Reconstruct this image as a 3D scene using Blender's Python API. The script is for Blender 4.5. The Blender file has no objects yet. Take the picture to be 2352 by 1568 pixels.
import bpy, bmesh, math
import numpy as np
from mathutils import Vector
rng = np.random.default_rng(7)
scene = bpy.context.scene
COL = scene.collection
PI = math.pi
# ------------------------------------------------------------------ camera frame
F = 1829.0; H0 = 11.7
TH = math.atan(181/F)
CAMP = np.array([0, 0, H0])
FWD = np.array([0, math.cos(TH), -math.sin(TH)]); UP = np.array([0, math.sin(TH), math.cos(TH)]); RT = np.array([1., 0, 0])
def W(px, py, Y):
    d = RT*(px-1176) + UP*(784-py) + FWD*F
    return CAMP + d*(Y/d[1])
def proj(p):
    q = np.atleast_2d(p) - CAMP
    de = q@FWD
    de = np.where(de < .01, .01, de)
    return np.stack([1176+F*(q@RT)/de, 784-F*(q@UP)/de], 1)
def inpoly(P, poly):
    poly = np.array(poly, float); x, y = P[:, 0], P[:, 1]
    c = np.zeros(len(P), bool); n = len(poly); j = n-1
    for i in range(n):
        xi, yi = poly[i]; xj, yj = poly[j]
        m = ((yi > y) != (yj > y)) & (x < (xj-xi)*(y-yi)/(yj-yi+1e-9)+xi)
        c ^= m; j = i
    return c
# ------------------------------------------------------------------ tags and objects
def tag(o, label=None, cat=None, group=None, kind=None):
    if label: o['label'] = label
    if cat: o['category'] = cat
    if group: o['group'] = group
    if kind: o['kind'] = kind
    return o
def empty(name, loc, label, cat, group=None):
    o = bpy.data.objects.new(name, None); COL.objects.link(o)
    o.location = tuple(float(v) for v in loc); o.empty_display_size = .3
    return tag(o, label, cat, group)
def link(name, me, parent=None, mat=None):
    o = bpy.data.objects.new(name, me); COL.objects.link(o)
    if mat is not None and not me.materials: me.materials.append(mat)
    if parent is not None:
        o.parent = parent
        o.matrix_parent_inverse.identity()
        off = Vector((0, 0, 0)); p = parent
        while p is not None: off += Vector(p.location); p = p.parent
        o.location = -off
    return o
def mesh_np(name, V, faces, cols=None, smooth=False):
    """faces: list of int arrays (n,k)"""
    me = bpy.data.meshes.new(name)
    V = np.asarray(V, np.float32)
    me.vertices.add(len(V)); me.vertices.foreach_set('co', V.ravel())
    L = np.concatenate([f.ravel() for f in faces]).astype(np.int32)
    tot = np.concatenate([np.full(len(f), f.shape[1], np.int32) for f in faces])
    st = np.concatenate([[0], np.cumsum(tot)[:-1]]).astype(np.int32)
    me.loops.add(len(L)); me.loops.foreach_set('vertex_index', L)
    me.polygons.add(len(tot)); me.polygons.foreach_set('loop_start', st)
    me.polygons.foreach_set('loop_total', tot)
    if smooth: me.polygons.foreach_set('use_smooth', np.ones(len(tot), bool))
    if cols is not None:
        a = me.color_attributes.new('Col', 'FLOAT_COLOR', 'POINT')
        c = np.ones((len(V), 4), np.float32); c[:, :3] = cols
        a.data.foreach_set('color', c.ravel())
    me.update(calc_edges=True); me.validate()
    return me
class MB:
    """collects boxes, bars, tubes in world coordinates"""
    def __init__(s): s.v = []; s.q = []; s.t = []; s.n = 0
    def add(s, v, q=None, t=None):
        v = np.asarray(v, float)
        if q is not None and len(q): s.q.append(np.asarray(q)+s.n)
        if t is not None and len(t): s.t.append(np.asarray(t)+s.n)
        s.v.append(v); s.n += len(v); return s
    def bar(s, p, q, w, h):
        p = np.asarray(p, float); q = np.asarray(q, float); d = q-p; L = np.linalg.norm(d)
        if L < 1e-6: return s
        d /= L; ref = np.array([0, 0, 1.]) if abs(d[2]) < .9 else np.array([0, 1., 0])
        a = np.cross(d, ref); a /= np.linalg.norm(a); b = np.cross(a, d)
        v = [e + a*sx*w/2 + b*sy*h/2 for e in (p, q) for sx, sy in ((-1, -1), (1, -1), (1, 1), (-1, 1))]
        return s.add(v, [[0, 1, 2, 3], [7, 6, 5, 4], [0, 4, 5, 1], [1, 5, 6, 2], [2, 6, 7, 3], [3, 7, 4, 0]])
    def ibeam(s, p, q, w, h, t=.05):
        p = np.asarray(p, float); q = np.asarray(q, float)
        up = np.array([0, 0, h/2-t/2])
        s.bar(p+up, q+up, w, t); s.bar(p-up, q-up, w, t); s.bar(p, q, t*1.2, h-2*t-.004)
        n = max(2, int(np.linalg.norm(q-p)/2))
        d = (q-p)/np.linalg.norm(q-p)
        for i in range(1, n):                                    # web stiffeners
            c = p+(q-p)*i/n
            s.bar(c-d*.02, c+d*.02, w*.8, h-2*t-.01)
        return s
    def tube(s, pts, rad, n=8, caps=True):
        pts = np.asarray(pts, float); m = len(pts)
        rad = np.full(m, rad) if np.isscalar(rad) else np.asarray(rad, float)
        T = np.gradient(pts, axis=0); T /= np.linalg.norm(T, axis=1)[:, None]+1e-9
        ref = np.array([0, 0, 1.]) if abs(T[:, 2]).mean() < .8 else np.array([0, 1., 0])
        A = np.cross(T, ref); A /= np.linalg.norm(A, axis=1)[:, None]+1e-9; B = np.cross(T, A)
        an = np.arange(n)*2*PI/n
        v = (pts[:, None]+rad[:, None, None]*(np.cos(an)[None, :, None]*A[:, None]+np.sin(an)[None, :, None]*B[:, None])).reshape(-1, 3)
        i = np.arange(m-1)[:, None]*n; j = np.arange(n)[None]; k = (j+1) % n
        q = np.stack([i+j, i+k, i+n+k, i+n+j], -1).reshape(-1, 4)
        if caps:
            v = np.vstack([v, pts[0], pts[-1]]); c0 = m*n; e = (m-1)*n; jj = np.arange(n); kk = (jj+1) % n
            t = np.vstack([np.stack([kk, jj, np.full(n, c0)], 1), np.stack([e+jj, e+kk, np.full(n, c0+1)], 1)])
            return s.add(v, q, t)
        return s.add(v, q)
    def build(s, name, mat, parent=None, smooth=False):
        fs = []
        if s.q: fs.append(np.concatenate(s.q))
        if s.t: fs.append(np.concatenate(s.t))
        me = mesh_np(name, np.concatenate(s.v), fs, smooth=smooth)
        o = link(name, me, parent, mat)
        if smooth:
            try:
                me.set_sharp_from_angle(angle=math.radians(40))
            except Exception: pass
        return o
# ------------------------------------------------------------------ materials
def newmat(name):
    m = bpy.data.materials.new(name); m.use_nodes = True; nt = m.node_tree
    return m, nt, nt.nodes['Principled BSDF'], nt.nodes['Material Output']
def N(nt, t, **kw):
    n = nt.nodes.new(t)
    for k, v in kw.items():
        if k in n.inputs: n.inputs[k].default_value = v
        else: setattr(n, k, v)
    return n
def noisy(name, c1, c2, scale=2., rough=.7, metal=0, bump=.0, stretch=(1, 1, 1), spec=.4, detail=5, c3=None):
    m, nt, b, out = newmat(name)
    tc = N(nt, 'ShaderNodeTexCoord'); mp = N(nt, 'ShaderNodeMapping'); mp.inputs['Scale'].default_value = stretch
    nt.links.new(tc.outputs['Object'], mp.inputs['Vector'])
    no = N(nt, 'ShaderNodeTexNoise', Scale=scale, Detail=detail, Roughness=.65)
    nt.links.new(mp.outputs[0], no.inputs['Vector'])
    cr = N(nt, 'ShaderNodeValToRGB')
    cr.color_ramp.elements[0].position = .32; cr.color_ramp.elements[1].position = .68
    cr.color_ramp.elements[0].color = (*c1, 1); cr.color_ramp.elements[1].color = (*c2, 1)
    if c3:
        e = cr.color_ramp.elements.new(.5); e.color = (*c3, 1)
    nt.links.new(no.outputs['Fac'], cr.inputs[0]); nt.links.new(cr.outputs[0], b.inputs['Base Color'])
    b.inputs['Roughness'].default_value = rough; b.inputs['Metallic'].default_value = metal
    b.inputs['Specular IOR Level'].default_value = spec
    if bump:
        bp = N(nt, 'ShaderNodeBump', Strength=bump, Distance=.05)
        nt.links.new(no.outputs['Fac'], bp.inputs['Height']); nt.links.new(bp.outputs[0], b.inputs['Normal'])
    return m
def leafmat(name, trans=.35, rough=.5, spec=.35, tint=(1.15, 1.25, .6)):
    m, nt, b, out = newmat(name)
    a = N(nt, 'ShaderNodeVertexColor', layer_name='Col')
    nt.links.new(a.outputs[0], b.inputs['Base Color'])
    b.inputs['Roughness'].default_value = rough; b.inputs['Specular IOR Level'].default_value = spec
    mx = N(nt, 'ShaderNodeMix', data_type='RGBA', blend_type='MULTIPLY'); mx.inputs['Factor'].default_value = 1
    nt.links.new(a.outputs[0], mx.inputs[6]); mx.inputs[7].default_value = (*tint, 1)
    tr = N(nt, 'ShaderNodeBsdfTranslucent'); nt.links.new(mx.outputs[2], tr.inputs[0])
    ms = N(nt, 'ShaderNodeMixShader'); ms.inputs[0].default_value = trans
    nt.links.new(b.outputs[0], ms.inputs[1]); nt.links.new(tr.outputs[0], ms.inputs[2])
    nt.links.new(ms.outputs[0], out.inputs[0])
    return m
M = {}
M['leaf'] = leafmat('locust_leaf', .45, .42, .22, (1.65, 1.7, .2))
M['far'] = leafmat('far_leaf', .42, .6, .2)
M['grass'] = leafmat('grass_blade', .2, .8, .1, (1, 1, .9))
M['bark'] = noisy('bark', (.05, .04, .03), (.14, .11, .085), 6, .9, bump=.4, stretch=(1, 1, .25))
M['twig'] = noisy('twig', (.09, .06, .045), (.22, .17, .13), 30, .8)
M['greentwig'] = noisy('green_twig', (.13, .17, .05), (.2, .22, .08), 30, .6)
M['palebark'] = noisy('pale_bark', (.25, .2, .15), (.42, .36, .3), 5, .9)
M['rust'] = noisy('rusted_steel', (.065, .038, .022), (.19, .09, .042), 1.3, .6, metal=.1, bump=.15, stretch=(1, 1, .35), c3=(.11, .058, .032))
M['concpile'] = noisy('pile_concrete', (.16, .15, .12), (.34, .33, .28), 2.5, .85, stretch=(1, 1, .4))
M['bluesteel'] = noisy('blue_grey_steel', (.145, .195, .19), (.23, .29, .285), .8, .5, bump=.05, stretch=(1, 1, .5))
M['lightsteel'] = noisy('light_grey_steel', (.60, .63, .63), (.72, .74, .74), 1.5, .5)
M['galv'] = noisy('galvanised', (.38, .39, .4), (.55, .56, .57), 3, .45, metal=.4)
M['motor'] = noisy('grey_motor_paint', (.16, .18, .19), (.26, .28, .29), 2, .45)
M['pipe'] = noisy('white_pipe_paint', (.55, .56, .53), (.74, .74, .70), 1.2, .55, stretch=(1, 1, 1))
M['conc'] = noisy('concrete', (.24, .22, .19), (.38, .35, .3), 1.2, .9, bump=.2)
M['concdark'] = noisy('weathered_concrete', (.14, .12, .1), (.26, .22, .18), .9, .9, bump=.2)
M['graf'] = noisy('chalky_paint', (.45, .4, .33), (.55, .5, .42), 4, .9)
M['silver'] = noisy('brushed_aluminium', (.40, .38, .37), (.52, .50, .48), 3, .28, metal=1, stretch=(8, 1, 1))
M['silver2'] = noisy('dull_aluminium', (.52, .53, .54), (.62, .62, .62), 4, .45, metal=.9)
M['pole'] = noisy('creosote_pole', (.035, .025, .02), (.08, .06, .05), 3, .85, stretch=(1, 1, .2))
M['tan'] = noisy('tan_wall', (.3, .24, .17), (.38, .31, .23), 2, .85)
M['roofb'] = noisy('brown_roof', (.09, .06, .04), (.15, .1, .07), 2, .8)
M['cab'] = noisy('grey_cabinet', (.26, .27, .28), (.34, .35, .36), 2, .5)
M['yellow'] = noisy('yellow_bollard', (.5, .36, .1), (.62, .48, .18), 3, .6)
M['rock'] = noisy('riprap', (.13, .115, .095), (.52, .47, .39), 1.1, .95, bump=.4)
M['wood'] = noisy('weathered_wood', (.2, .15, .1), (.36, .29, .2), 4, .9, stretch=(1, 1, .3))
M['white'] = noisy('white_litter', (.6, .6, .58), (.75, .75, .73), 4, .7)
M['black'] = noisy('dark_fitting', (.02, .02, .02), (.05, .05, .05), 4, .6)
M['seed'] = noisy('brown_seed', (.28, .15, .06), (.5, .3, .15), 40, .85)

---

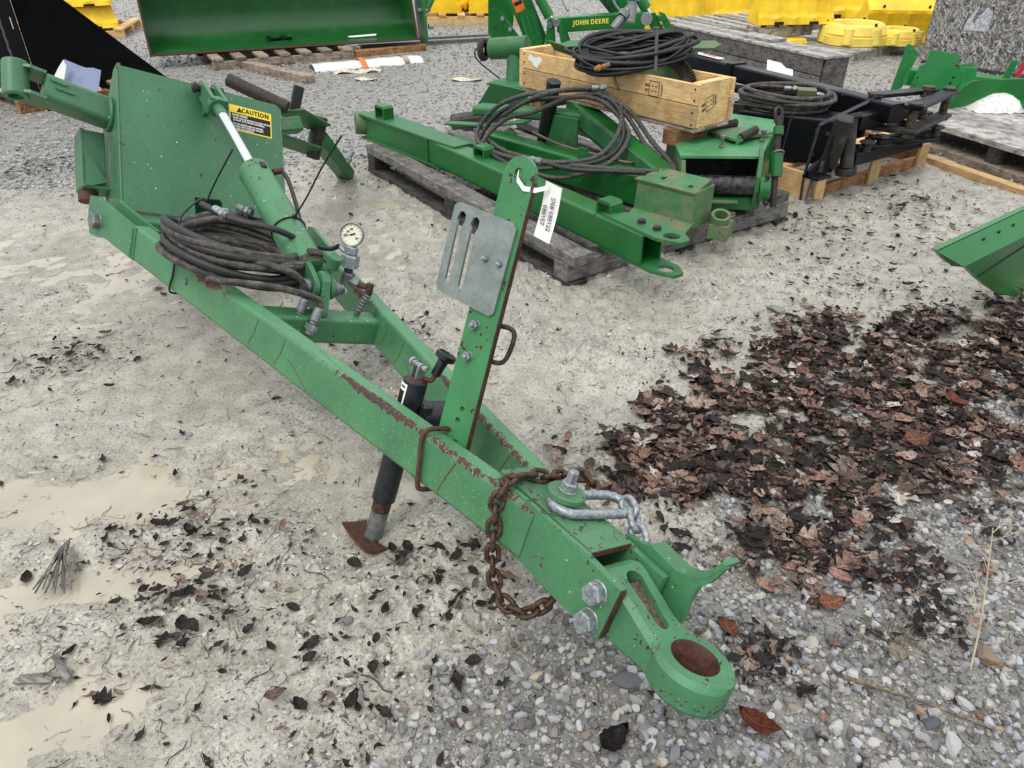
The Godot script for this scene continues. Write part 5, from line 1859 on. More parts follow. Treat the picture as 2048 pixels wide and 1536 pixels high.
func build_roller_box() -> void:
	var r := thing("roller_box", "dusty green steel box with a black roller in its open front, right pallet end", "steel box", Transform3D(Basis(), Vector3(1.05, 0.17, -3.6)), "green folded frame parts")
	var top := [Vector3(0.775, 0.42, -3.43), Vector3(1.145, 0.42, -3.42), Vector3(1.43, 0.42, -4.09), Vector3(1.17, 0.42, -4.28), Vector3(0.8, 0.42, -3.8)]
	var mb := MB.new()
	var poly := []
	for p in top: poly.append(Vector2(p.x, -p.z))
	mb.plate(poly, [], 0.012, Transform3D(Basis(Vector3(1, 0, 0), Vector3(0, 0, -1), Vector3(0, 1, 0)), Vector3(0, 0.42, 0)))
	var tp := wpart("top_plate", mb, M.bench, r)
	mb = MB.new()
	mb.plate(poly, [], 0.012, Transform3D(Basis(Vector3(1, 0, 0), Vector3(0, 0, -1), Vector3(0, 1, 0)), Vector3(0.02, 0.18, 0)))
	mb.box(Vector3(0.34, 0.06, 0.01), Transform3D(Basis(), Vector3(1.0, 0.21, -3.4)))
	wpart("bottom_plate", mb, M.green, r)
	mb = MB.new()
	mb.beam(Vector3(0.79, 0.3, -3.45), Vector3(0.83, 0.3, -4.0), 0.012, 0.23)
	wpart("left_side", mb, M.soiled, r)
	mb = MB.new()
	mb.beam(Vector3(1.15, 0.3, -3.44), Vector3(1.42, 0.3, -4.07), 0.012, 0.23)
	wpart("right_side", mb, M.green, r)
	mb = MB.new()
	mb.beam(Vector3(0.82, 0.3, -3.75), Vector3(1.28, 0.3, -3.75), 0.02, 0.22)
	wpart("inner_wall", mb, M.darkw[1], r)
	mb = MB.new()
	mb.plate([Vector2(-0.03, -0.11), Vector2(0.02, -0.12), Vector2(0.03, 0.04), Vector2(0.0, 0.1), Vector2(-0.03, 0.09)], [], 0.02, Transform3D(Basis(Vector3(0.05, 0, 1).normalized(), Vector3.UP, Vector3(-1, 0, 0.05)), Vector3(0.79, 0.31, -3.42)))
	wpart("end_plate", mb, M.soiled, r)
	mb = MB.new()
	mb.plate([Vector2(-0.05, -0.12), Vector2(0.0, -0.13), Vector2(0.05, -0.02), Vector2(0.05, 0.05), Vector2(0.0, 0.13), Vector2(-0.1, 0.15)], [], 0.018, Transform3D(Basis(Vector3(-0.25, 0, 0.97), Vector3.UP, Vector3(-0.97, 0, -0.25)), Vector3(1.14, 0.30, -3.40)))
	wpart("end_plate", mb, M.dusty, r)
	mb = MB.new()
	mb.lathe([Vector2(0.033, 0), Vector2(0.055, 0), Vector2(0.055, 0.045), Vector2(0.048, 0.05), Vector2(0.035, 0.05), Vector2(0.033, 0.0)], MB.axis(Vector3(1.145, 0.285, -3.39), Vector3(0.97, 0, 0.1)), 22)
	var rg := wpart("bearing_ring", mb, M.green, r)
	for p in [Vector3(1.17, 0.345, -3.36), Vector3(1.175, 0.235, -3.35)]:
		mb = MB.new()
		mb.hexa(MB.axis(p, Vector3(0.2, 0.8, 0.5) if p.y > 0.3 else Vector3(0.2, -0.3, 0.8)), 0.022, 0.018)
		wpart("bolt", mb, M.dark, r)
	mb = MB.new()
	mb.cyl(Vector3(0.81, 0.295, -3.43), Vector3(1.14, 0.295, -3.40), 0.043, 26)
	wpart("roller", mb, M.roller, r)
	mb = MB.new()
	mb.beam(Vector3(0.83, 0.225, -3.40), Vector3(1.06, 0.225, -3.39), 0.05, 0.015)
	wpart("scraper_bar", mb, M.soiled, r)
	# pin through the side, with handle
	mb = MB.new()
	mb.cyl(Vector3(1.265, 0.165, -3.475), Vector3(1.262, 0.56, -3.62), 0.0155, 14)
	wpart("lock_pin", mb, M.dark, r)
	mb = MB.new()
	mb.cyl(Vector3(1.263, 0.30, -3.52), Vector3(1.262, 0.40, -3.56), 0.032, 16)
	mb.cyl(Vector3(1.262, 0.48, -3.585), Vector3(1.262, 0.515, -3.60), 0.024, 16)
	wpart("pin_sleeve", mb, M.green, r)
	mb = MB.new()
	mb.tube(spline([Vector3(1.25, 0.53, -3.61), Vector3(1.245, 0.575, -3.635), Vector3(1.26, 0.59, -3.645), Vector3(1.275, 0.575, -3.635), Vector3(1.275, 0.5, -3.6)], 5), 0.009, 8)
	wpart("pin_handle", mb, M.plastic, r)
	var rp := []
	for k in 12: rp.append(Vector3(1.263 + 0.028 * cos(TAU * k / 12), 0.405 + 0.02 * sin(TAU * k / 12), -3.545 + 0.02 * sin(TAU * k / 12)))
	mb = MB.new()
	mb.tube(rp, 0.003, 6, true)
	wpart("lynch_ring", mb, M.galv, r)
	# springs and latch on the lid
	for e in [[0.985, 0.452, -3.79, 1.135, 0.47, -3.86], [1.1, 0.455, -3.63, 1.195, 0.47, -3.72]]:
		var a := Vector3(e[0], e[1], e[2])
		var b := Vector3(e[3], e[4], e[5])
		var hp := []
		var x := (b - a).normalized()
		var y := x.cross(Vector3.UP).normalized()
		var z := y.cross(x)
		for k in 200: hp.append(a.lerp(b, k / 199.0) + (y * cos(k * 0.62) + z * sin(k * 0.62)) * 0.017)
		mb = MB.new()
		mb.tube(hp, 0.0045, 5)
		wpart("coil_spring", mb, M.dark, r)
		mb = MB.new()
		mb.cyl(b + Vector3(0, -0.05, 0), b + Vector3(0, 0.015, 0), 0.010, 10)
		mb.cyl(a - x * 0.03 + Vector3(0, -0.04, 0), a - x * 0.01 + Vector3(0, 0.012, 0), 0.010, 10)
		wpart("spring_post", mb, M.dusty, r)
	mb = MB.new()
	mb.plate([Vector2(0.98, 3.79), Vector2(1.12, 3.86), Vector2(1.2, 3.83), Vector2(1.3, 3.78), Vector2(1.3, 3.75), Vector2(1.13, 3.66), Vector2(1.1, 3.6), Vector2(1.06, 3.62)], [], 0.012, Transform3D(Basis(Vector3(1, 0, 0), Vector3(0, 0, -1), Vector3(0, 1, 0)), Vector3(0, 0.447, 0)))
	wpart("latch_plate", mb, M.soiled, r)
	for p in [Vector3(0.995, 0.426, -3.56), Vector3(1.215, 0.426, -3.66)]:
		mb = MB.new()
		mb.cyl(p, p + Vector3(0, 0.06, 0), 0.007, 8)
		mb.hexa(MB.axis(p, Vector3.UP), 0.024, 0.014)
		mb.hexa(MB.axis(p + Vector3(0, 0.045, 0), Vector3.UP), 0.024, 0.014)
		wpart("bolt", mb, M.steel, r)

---

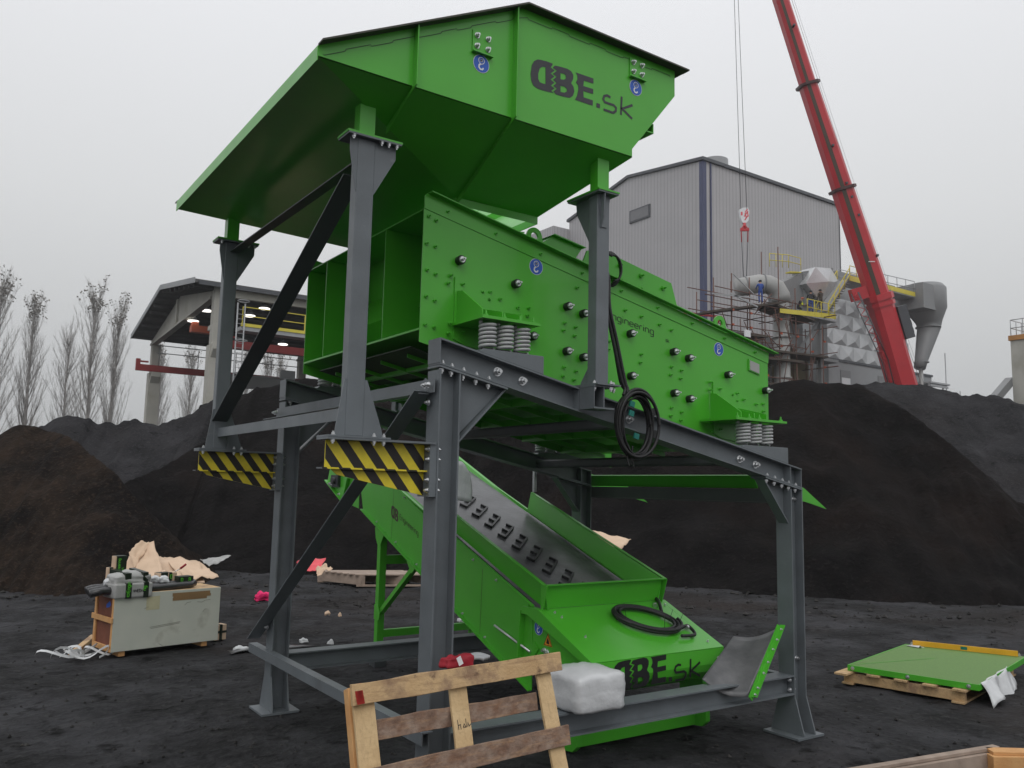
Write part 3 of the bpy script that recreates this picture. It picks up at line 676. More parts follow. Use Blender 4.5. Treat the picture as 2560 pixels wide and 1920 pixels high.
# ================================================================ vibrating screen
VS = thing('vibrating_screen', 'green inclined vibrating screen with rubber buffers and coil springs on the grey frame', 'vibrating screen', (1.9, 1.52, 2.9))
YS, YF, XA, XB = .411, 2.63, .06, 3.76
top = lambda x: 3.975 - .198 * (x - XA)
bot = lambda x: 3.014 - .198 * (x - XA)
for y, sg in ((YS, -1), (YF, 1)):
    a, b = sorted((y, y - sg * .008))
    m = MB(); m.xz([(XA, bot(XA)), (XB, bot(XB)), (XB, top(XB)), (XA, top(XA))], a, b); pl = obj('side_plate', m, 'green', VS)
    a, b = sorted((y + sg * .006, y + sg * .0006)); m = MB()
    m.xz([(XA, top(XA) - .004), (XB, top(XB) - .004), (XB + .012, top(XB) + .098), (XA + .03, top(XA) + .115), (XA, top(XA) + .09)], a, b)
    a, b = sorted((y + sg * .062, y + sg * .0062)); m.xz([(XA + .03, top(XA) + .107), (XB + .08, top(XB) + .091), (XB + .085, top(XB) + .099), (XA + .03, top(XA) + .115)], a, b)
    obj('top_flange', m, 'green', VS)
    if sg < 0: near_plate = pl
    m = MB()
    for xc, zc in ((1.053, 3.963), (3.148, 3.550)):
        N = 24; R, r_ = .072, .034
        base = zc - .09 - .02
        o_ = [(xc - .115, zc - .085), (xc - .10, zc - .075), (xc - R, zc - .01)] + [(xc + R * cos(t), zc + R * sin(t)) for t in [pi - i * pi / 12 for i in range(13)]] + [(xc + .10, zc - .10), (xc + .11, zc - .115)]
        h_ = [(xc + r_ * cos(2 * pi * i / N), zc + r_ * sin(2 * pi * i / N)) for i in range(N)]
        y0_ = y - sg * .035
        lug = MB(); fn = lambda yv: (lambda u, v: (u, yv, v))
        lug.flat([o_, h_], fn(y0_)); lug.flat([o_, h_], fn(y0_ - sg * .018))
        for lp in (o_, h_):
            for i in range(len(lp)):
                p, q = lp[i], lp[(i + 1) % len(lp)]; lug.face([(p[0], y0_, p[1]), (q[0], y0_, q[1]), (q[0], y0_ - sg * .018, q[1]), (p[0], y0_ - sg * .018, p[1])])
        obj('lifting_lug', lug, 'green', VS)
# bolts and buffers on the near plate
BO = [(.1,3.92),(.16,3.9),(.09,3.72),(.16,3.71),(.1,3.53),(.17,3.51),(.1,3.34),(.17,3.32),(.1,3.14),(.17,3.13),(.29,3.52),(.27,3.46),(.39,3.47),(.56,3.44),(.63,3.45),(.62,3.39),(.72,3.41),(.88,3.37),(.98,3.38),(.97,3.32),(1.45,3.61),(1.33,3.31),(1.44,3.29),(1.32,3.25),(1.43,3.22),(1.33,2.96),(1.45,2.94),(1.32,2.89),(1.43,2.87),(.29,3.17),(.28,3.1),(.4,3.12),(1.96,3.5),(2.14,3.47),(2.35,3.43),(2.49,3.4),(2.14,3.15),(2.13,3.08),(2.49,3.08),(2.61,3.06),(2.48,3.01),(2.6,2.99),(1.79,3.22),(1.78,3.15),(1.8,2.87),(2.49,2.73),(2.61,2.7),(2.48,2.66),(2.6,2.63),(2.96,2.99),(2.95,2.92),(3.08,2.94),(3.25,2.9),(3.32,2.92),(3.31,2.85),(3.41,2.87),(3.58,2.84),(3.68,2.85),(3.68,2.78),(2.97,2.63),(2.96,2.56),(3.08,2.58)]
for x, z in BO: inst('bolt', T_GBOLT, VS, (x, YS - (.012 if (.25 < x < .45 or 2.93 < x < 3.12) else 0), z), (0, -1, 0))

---

(PROBLEM DESCRIPTION):
Pull out each line holding the string "wide".

(CORRECT RESPONSE):
The Godot script for this scene continues. Write part 5, from line 1859 on. More parts follow. Treat the picture as 2048 pixels wide and 1536 pixels high.
Write part 3 of the bpy script that recreates this picture. It picks up at line 676. More parts follow. Use Blender 4.5. Treat the picture as 2560 pixels wide and 1920 pixels high.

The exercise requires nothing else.